By Tina Seeley and Jim Efstathiou Jr.
March 31 (Bloomberg) -- Representative Henry Waxman, chairman of the House energy panel, will unveil draft legislation to reduce U.S. greenhouse gas emissions by 20 percent and require that utilities use some renewable sources of power, according to two people familiar with the measure.
Waxman, a California Democrat who heads the Energy and Commerce Committee, will release the proposal today, according to the people, who declined to be identified because the plan isn’t yet public.
“The Waxman bill is the opening shot in the battle about what we do about global warming,” said Daniel Becker, director of the Washington-based Safe Climate Campaign. “So it’s pretty important.”
President Barack Obama has called for the U.S. to reduce emissions 80 percent by 2050, and get a quarter of its electricity from renewable sources by 2025. Waxman’s proposal would follow those goals.
The first hearing for the legislation will be the week of April 20, and a full committee vote may occur by the week of May 11, according to one of the people, an energy lobbyist.

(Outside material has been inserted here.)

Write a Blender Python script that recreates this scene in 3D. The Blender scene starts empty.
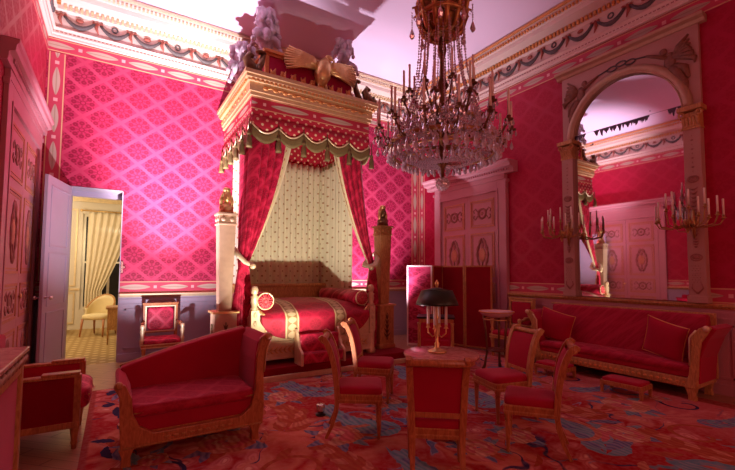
import bpy, math, random
from mathutils import Vector, Matrix, noise
R_=random.Random(7)
pi=math.pi; sin=math.sin; cos=math.cos
SC=bpy.context.scene; COL=SC.collection
def V(*a): return Vector(a)
def RZ(a): return Matrix.Rotation(a,4,'Z')
def TR(x,y,z=0): return Matrix.Translation((x,y,z))

# ------------------------------------------------------------------ node helper
class S:
    def __init__(s,nt,k): s.nt=nt; s.k=k
    def m(s,op,*a,clamp=False):
        n=s.nt.nodes.new('ShaderNodeMath'); n.operation=op; n.use_clamp=clamp
        for i,x in enumerate((s,)+a):
            if isinstance(x,S): s.nt.links.new(x.k,n.inputs[i])
            else: n.inputs[i].default_value=float(x)
        return S(s.nt,n.outputs[0])
    def __add__(s,o): return s.m('ADD',o)
    __radd__=__add__
    def __sub__(s,o): return s.m('SUBTRACT',o)
    def __rsub__(s,o): return (s*-1)+o
    def __mul__(s,o): return s.m('MULTIPLY',o)
    __rmul__=__mul__
    def __truediv__(s,o): return s.m('DIVIDE',o)
    def fr(s): return s.m('FRACT')
    def ab(s): return s.m('ABSOLUTE')
    def cs(s): return s.m('COSINE')
    def sn(s): return s.m('SINE')
    def sq(s): return s*s
    def rt(s): return s.m('SQRT')
    def mn(s,o): return s.m('MINIMUM',o)
    def mx(s,o): return s.m('MAXIMUM',o)
    def inv(s): return s.m('MULTIPLY_ADD',-1,1,clamp=True)
    def below(s,t,w=.01):   # 1 where s<t
        return ((s*-1+t)/w+.5).m('ADD',0,clamp=True)
    def above(s,t,w=.01): return ((s-t)/w+.5).m('ADD',0,clamp=True)
def ln(a,b): return (a.sq()+b.sq()).rt()
class Mt:
    def __init__(s,name,col=(.8,.8,.8),rough=.6,metal=0.0,spec=.5,sheen=0,em=None,ems=0):
        s.m=bpy.data.materials.new(name); s.m.use_nodes=True; s.nt=s.m.node_tree
        s.b=s.nt.nodes['Principled BSDF']; b=s.b
        b.inputs['Base Color'].default_value=(*col,1); b.inputs['Roughness'].default_value=rough
        b.inputs['Metallic'].default_value=metal; b.inputs['Specular IOR Level'].default_value=spec
        if sheen: b.inputs['Sheen Weight'].default_value=sheen; b.inputs['Sheen Roughness'].default_value=.4; b.inputs['Sheen Tint'].default_value=(1,.55,.65,1)
        if em: b.inputs['Emission Color'].default_value=(*em,1); b.inputs['Emission Strength'].default_value=ems
        s.m.diffuse_color=(*col,1)
    def xyz(s,kind='Object'):
        t=s.nt.nodes.new('ShaderNodeTexCoord'); q=s.nt.nodes.new('ShaderNodeSeparateXYZ')
        s.nt.links.new(t.outputs[kind],q.inputs[0]); return [S(s.nt,o) for o in q.outputs]
    def vec(s,x,y,z=0):
        q=s.nt.nodes.new('ShaderNodeCombineXYZ')
        for i,a in enumerate((x,y,z)):
            if isinstance(a,S): s.nt.links.new(a.k,q.inputs[i])
            else: q.inputs[i].default_value=a
        return S(s.nt,q.outputs[0])
    def noise(s,vec=None,scale=5,detail=3,dist=0,rough=.5):
        n=s.nt.nodes.new('ShaderNodeTexNoise'); n.inputs['Scale'].default_value=scale; n.inputs['Detail'].default_value=detail
        n.inputs['Distortion'].default_value=dist; n.inputs['Roughness'].default_value=rough
        if vec is None:
            t=s.nt.nodes.new('ShaderNodeTexCoord'); s.nt.links.new(t.outputs['Object'],n.inputs['Vector'])
        else: s.nt.links.new(vec.k,n.inputs['Vector'])
        return S(s.nt,n.outputs['Fac'])
    def mix(s,f,a,b):
        n=s.nt.nodes.new('ShaderNodeMix'); n.data_type='RGBA'
        if isinstance(f,S): s.nt.links.new(f.k,n.inputs[0])
        else: n.inputs[0].default_value=f
        for i,c in ((6,a),(7,b)):
            if isinstance(c,S): s.nt.links.new(c.k,n.inputs[i])
            else: n.inputs[i].default_value=(*c,1)
        return S(s.nt,n.outputs[2])
    def col(s,c): s.nt.links.new(c.k,s.b.inputs['Base Color']); return s
    def inp(s,name,v): s.nt.links.new(v.k,s.b.inputs[name]); return s
    def bump(s,h,st=.3,d=.01):
        n=s.nt.nodes.new('ShaderNodeBump'); n.inputs['Strength'].default_value=st; n.inputs['Distance'].default_value=d
        s.nt.links.new(h.k,n.inputs['Height']); s.nt.links.new(n.outputs[0],s.b.inputs['Normal']); return s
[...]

The president’s proposed budget for 2010 assumes greenhouse gas limits are in place and the federal government will begin to receive revenue from auctioning off pollution credits by 2012. Selling all such permits would raise at least $646 billion by 2019, according to the administration.
The Waxman plan doesn’t specify whether any allowances will be given for free, as some companies have requested. The committee staff favors auctioning a majority of them, according to the energy lobbyist.
Climate Partnership
Waxman’s plan to cut emissions is similar to a proposal by the U.S. Climate Action Partnership, a group that favors federal action on emissions limits and includes utilities, oil companies and environmental organizations. The group in January proposed reducing such greenhouse gases by up to 20 percent below 2005 levels by 2020.
Members of the climate group include Duke Energy Corp., BP Plc and the Dow Chemical Co. Jim Rogers, chief executive officer of Charlotte, North Carolina-based Duke, has called on the government to give away as much as 80 percent of the pollution credits and use the revenue from the rest to fund research into low-carbon technology.
The Waxman legislation includes a national requirement that 25 percent of electricity come from renewable sources by 2025. The requirement could be reduced to 20 percent if certain energy efficiency standards are met.
Twenty-eight states and the District of Columbia now have programs for renewable energy sources, according to the Clean Energy States Alliance, based in Montpelier, Vermont.